The original 40 acres from 1855 has expanded to 800 acres, and the blessing of being able to hold on to this original family inheritance and keep it thriving is a testament to their faith in God and dedication to their hard work.

“We’ve always had a little bit of everything here on the farm. It started mostly to self-sustain, but grew to add milk cows, feed steer and cash grain,” Jim said. “But when you think back, my parents went through the Depression in the ‘30s and that was really tough to keep it running. I was born in the Depression and I’m still sleeping in the house I was born in. All the boys can say that.”

Vicki remarked, “Farming requires more faith than any other profession that I’ve ever encountered. You have to have faith to keep at it and make a living at it.”

Being a faithful people, they also wanted to give back to their church and did so, for many years, by digging graves and caring for the community during funerals.

“I started digging, and then the boys took it over. It meant a lot, and as we were working out there, people are out walking around and if they didn’t know where someone was buried, we could help them. Anna and Vicki are also very involved in the meals after the funeral,” Jim said. “But it’s not just us, everyone around here gives what they can. When they needed more land for the cemetery, a family donated the land and said, ‘take what you need’. We all just do what we can.”

Daniel McGowan

Jim remembers that, even as a kid, he was involved at the parish and with the sisters at the school.

“I served Mass and we had to learn that Latin, we didn’t know what we were saying, but we knew we needed to do it,” he said. “The sisters (FSPA) were our teachers at St. Mary’s School and I remember we would bring them a little two-quart pail of milk. I carried milk every day for the sisters on the bus and would bring it into school. They had four sisters living in the school and I’d just open the door and drop it off. She used to call me Johnny, but my brother was John and I don’t think they knew which one was which.”

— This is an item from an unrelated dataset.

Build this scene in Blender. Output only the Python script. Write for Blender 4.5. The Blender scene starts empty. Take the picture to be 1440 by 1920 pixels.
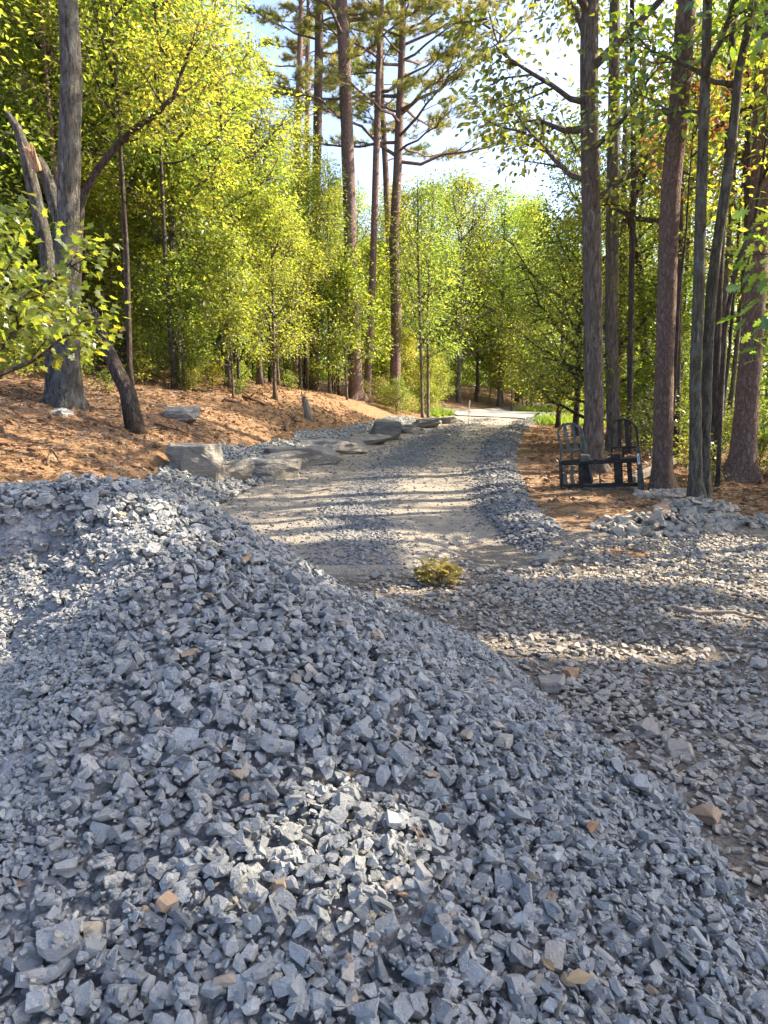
import bpy, bmesh, math, random
import numpy as np
from mathutils import Vector, Matrix, noise as mnoise

R = math.radians
SC = bpy.context.scene
COL = SC.collection
rng = np.random.default_rng(7)
random.seed(7)

# ------------------------------------------------------------------ camera
CAM_Z = 1.6
PITCH = R(10.2)
FPX = 1387.0                       # focal length in pixels of the 1440 x 1920 photograph
cam_data = bpy.data.cameras.new('camera')
cam = bpy.data.objects.new('camera', cam_data)
COL.objects.link(cam)
cam_data.sensor_fit = 'VERTICAL'
cam_data.sensor_height = 36.0
cam_data.lens = FPX / 1920.0 * 36.0
cam_data.clip_start = 0.05
cam_data.clip_end = 1500.0
cam.location = (0, 0, CAM_Z)
cam.rotation_euler = (R(90) - PITCH, 0, 0)
SC.camera = cam

# ------------------------------------------------------------------ sky, sun, exposure
SUN_EL, SUN_AZ = R(40), R(74)       # azimuth clockwise from +Y (the view direction): the sun stands to the right
SUN = Vector((math.sin(SUN_AZ) * math.cos(SUN_EL), math.cos(SUN_AZ) * math.cos(SUN_EL), math.sin(SUN_EL)))
world = bpy.data.worlds.new('World')
SC.world = world
world.use_nodes = True
wn = world.node_tree
sky = wn.nodes.new('ShaderNodeTexSky')
sky.sky_type = 'NISHITA'
sky.sun_disc = False
sky.sun_elevation = SUN_EL
sky.sun_rotation = SUN_AZ
sky.air_density = 0.45
sky.dust_density = 2.0
sky.ozone_density = 1.4
wn.links.new(sky.outputs[0], wn.nodes['Background'].inputs[0])
wn.nodes['Background'].inputs[1].default_value = 0.145
sun_data = bpy.data.lights.new('sun', 'SUN')
sun_data.energy = 3.2
sun_data.angle = R(0.53)
sun_data.color = (1.0, 0.88, 0.70)
sun = bpy.data.objects.new('sun', sun_data)
COL.objects.link(sun)
sun.rotation_euler = SUN.to_track_quat('Z', 'Y').to_euler()
SC.view_settings.view_transform = 'Standard'
SC.view_settings.look = 'None'
SC.view_settings.exposure = 2.32
SC.view_settings.gamma = 1.0
SC.cycles.max_bounces = 12
SC.cycles.diffuse_bounces = 6
SC.cycles.glossy_bounces = 2
SC.cycles.transmission_bounces = 8
SC.cycles.transparent_max_bounces = 4
SC.cycles.use_denoising = True

# ------------------------------------------------------------------ small helpers
CP, SP = math.cos(PITCH), math.sin(PITCH)

def at(u, v, Y):
    """world point seen at photo pixel (u, v) at distance Y along the ground"""
    cx, cy = (u - 720) / FPX, -(v - 960) / FPX
    y = CP + cy * SP
    z = -SP + cy * CP
    s = Y / y
    return Vector((cx * s, Y, CAM_Z + z * s))

def ss(x, a, b):
    t = np.clip((x - a) / (b - a), 0, 1)
    return t * t * (3 - 2 * t)

def _hash(ix, iy, seed):
    n = (ix.astype(np.int64) * 374761393 + iy.astype(np.int64) * 668265263 + seed * 982451653) & 0xffffffff
    n = ((n ^ (n >> 13)) * 1274126177) & 0xffffffff
    return ((n ^ (n >> 16)) & 0xffffff) / float(0xffffff)

def vnoise(x, y, seed=0):
    ix, iy = np.floor(x), np.floor(y)
    fx, fy = x - ix, y - iy
    fx, fy = fx * fx * (3 - 2 * fx), fy * fy * (3 - 2 * fy)
    a, b = _hash(ix, iy, seed), _hash(ix + 1, iy, seed)
    c, d = _hash(ix, iy + 1, seed), _hash(ix + 1, iy + 1, seed)
    return (a + (b - a) * fx) * (1 - fy) + (c + (d - c) * fx) * fy

def fbm(x, y, seed=0, octv=4):
    x, y = np.asarray(x, float), np.asarray(y, float)
    s, amp, tot = 0, 1.0, 0
    for k in range(octv):
        s = s + amp * (vnoise(x * 2 ** k + 13.7 * k, y * 2 ** k - 7.3 * k, seed + k) - .5)
        tot += amp
        amp *= .5
    return s / tot * 2          # about -1 .. 1

def tag(o, label=None, cat=None, group=None, kind=None):
    if label: o['label'] = label
    if cat: o['category'] = cat
    if group: o['group'] = group
    if kind: o['kind'] = kind
    return o

def empty(name, loc, label=None, cat=None, group=None):
    o = bpy.data.objects.new(name, None)
    COL.objects.link(o)
    o.location = loc
    o.empty_display_size = .2
    return tag(o, label, cat, group)

def mesh_obj(name, me, mat=None, parent=None):
    o = bpy.data.objects.new(name, me)
    COL.objects.link(o)
    if mat is not None and not me.materials:
        me.materials.append(mat)
    if parent is not None:
        o.parent = parent
    return o

def raw_mesh(name, V, loops, starts, smooth=False, face_attrs=None, point_attrs=None):
    me = bpy.data.meshes.new(name)
    V = np.ascontiguousarray(V, dtype=np.float32)
    loops = np.ascontiguousarray(loops, dtype=np.int32)
    starts = np.ascontiguousarray(starts, dtype=np.int32)
    me.vertices.add(len(V))
    me.vertices.foreach_set('co', V.ravel())
    me.loops.add(len(loops))
    me.loops.foreach_set('vertex_index', loops)
    me.polygons.add(len(starts))
    me.polygons.foreach_set('loop_start', starts)
    for nm, arr in (face_attrs or {}).items():
        a = me.attributes.new(nm, 'FLOAT', 'FACE')
        a.data.foreach_set('value', np.ascontiguousarray(arr, dtype=np.float32))
    for nm, arr in (point_attrs or {}).items():
        a = me.attributes.new(nm, 'FLOAT', 'POINT')
        a.data.foreach_set('value', np.ascontiguousarray(arr, dtype=np.float32))
    me.update(calc_edges=True)
    if not smooth:
        me.shade_flat()
    return me

def grid_mesh(name, X, Y, Z, attrs=None, smooth=True):
    """X, Y, Z are (n, m) arrays"""
    n, m = X.shape
    V = np.stack([X, Y, Z], -1).reshape(-1, 3)
    i = np.arange(n * m).reshape(n, m)
    q = np.stack([i[:-1, :-1], i[:-1, 1:], i[1:, 1:], i[1:, :-1]], -1).reshape(-1, 4)
    pa = {k: v.reshape(-1) for k, v in (attrs or {}).items()}
    me = raw_mesh(name, V, q.ravel(), np.arange(len(q)) * 4, smooth=True, point_attrs=pa)
    if me.polygons[0].normal.z < 0:
        me.flip_normals()
    return me

class MB:
    """collects tubes / boxes / polygons and links them as one mesh"""
    def __init__(s):
        s.v, s.f, s.t = [], [], []
    def add(s, verts, faces, tint=.5):
        o = len(s.v)
        s.v += [tuple(p) for p in verts]
        s.f += [[o + i for i in f] for f in faces]
        s.t += [tint] * len(faces)
    def tube(s, pts, rad, n=8, cap=True, wob=0.0, seed=0, lobes=None):
        pts = [Vector(p) for p in pts]
        rr = random.Random(seed)
        up = Vector((0, 0, 1))
        V, F = [], []
        ref = None
        for i, p in enumerate(pts):
            d = (pts[min(i + 1, len(pts) - 1)] - pts[max(i - 1, 0)]).normalized()
            if ref is None:
                a = Vector((1, 0, 0)) if abs(d.x) < .9 else Vector((0, 1, 0))
                ref = d.cross(a).normalized()
            ref = (ref - d * ref.dot(d)).normalized()
            b = d.cross(ref)
            for k in range(n):
                an = 2 * math.pi * k / n
                r = rad[i] * (1 + wob * (rr.random() - .5) * 2)
                if lobes is not None: r *= 1 + lobes[i] * max(0, math.sin(an * 2.5 + seed) * math.sin(an * 1.5 + seed * 1.7) + .25 * math.sin(an * 4 + seed))
                V.append(p + (ref * math.cos(an) + b * math.sin(an)) * r)
        for i in range(len(pts) - 1):
            for k in range(n):
                k2 = (k + 1) % n
                F.append([i * n + k, i * n + k2, (i + 1) * n + k2, (i + 1) * n + k])
        if cap:
            F.append(list(range(n))[::-1])
            F.append([(len(pts) - 1) * n + k for k in range(n)])
        s.add(V, F)
    def box(s, c, size, rot=None):
        hx, hy, hz = size[0] / 2, size[1] / 2, size[2] / 2
        M = rot if rot is not None else Matrix.Identity(3)
        c = Vector(c)
        V = [c + M @ Vector((x * hx, y * hy, z * hz)) for x in (-1, 1) for y in (-1, 1) for z in (-1, 1)]
        s.add(V, [[0, 1, 3, 2], [4, 6, 7, 5], [0, 4, 5, 1], [2, 3, 7, 6], [0, 2, 6, 4], [1, 5, 7, 3]])
    def bar(s, a, b, w, d, side=Vector((0, 1, 0))):
        """rectangular bar from a to b: w wide, d deep (d along side)"""
        a, b = Vector(a), Vector(b)
        ax = (b - a)
        L = ax.length
        ax.normalize()
        sd = (side - ax * side.dot(ax)).normalized()
        o = ax.cross(sd)
        M = Matrix((o, sd, ax)).transposed()
        s.box((a + b) / 2, (w, d, L), M)
    def mesh(s, name, smooth=False):
        loops = np.fromiter((i for f in s.f for i in f), dtype=np.int32)
        lens = np.fromiter((len(f) for f in s.f), dtype=np.int32)
        st = np.concatenate([[0], np.cumsum(lens)[:-1]])
        return raw_mesh(name, np.array(s.v), loops, st, smooth=smooth)
    def build(s, name, mat, parent=None, smooth=False, bevel=0):
        me = s.mesh(name, smooth)
        if bevel:
            bm = bmesh.new(); bm.from_mesh(me)
            bmesh.ops.bevel(bm, geom=list(bm.edges), offset=bevel, segments=1, affect='EDGES')
            bm.to_mesh(me); bm.free()
            me.shade_flat()
        return mesh_obj(name, me, mat, parent)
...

As Jim grew up, he married Anna and took over the farm from his father. He remembers what it was like when Saturday night Masses began and said it was the best thing to happen to the farmers.

Matthew James, Vicki and James P. McGowan

“As farmers, the best thing the Catholic Church ever did for us was the Saturday night Mass,” he said. “When you have to get up, take care of the morning chores and then get eight kids ready for church and then work three-quarters of the day, it was hard. Especially because you would get up in the morning and you don’t know what you might find in the barn before church that you had to take care of. The best thing that ever happened for us was Saturday Mass because, by the end of the day, everything was under control or some of us could go in the morning and some at night. No one wanted to miss church, but with a farm, it’s a tough balance.”

Jim said that even during his grandfather’s time, everyone would do what they could for the parish, even if it was just hauling stones.

Pictured are four generations of McGowans at Arabella’s baptism on Oct. 1, 2017, at St. Mary Parish in Lyndon Station: Great-grandparents James W. and Anna McGowan, Jami McGowan-Edwards and Arabella Edwards and Grandpa James P. McGowan.James W. (1935) James P. (1957) Jami (1983) and Arabella were all baptised at St. Mary’s.

“My grandfather said that when they built the church, if you didn’t have any money, you hauled stones in for the basement,” he said. “That priest never missed unloading the stones. He was out there for every load, so everyone chipped in and built our church together.”

Vicki said through their hard times, their work at the parish and the everyday community support, she is always thankful their family has an even stronger parish family to fall back on.

“We lost a family member a year ago and I never had it hit that close for me. To lose someone so close and, it really was the church that prayed every week. We’ve done it for all the other families and it comes back ten-fold and that’s when it hits you, that need for the community,” she said. “This community will drop what they’re doing and go help. If there’s a barn fire or if a neighbor hurts themselves, they’re there and it’s an automatic. You don’t think twice. You were there for them and they are there for you and it’s family. Well, literally a lot of them are, but the entire church is family.”